Bleibt zu hoffen, dass es nicht bei den Pfeifkonzerten bleibt sondern sich auch in Wahlergebnissen niederschlägt. Eine andere Sprache als drohenden Machtverlust verstehen Berufspolitiker leider nicht.

F.-W. Giroud / 20.09.2017

Sehr geehrter Herr Sarrazin, Sie sprechen mir aus dem Herzen. Es ist eine unglaubliche Verrohung in der politischen Auseinandersetzung zu konstatieren , die mit den 68er begann und seit einigen Jahren von einem traurigen “Höhepunkt” zum nächsten eilt. Es gibt Menschen, die sich an die Zeit NACH 1933 erinnert fühlen ( ja, sie sind noch nicht alle tot!! ). Ich kenne Leute, die bereits auf gepackten Koffern sitzen!

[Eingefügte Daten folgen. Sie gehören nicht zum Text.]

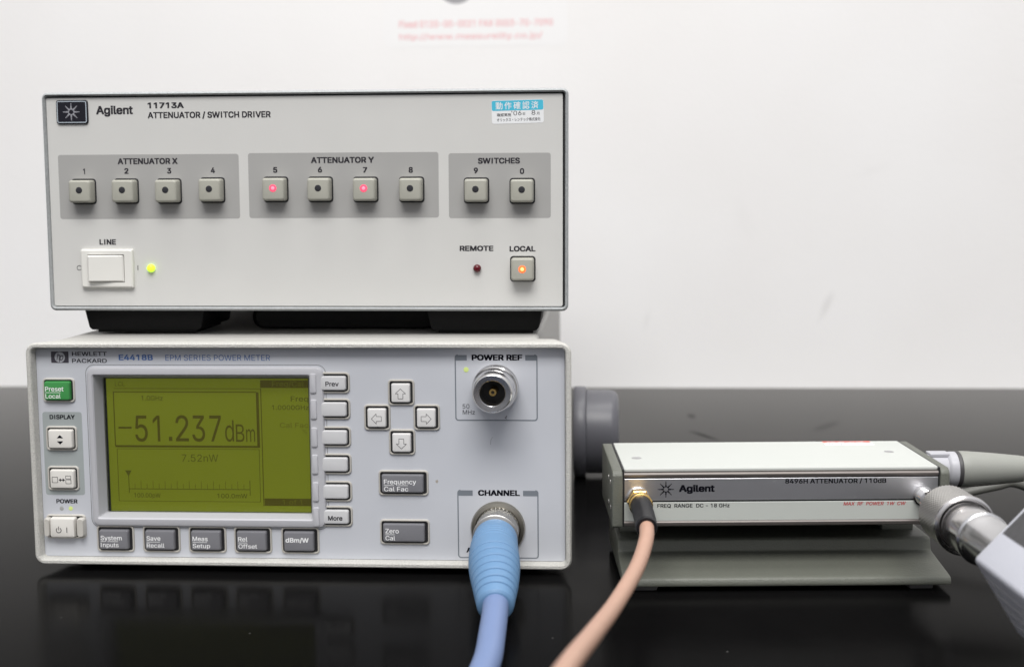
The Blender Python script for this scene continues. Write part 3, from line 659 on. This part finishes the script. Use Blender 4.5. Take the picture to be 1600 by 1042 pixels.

Torsten-Egbert Czarnetzki / 20.09.2017

Genau dass ist es, was mir, im letzten Jahrzehnt stetig schneller ansteigend, grundlegend zuwider ist. Es werden keine Dinge mehr akzeptiert, die der vorgegebenen Doktrin nicht entsprechen, ob richtig oder falsch, aber zumindest diskussionswürdig, es spielt einfach,(von der “falschen” Seite, versteht sich),  keine Rolle mehr . Ich bewundere ihren Umgang mit den persönlichen Anfeindungen gegen sie sehr; Es muss schon manchmal hart sein, zu erkennen, das Wahrheit und Objektivität gerade nicht so gefragt sind. In diesem Sinne freue ich mich auf jede weiter Veröffentlichung von ihnen und verbleibe mit freundlichen Grüssen. Torsten-Egbert Czarnetzki

Norbert Chales de Beaulieu / 20.09.2017

Sehr geehrter Herr Sarrazin, meinen Respekt für Ihr Wirken und meine Anerkennung für Ihre Analysen und Beiträge! Ich glaube nicht, dass Ihr Schaffen vergebens ist und bitte Sie, trotz aller Anfeindungen auf Ihrem Weg unbeirrbar weiter zu gehen! Mit freundlichen Grüßen Norbert Chales de Beaulieu Berlin

Thomas Nuszkowski / 20.09.2017

Hier wird nicht nur mit zweierlei Maß gemessen, hier sind ausgemachte Charakterkrüppel am Werk.

Heinrich Niklaus / 20.09.2017

Dieses „zweierlei Maß“, im Wesentlich durch links-grüne Medien exekutiert, erfüllt mich inzwischen mit kaltem Zorn. Kritik an Frau Merkel wird als Hass umgedeutet. Damit legen die Mainstream-Medien um die Kanzlerin einen Schutzwall an, anstatt ihre Kontrollaufgabe gegenüber den „Mächtigen“ wahrzunehmen.

R. pflanz / 20.09.2017

Ich war zufällig in Düsseldorf am Fürstenplatz am Tag ihrer Lesung zur Mittagszeit. , Im Feinstil finden übigens Lesungen unterschiedlichster Coleur statt. Ich zählte mehrere Manschaftswagen der Polizei - und fragte dann nach warum diese massive Präsenz notwendig sei: Es war ihre Lesung. Irgendein linksliberal-autonomer Verein wie Düsseldorf stellt sich quer hatte zum “Torten backen” aufgerufen - ja Fenster hatte das Feinstil schon keine mehr. Irgendwo trommelte man sich warm - wohl um die böse Stimme Sarrazins im Trommelwirbel untergehen zu lassen. Das mediale Echo danach war äußerst schwach - zuwenige haben in D verstanden dass Demokratie vom Austausch und Respekt unterschiedliche Positionen lebt - denn nach 2 Weltkriegen weiss der linke Aufgeklärte Tugendbürger was gut und recht ist und dafür kann er sich auch mal eben über Gesetze hinweg setzen. Ich dachte an die Weisheit eines Antifaschisten, sinngemäß:  “Wenn der Faschismus an die Tür klopft wird er sich als Antifaschismus vorstellen” und sicher ist dass “Düsseldorf stellt sich quer” und ähnlich motivierte linksliberal-autonomen Gruppen die Tür bereitwillig öffnen werden, weil sie nie verstanden haben wo von Demokratie essentiell lebt und wie sie funktioniert. Beste Grüße!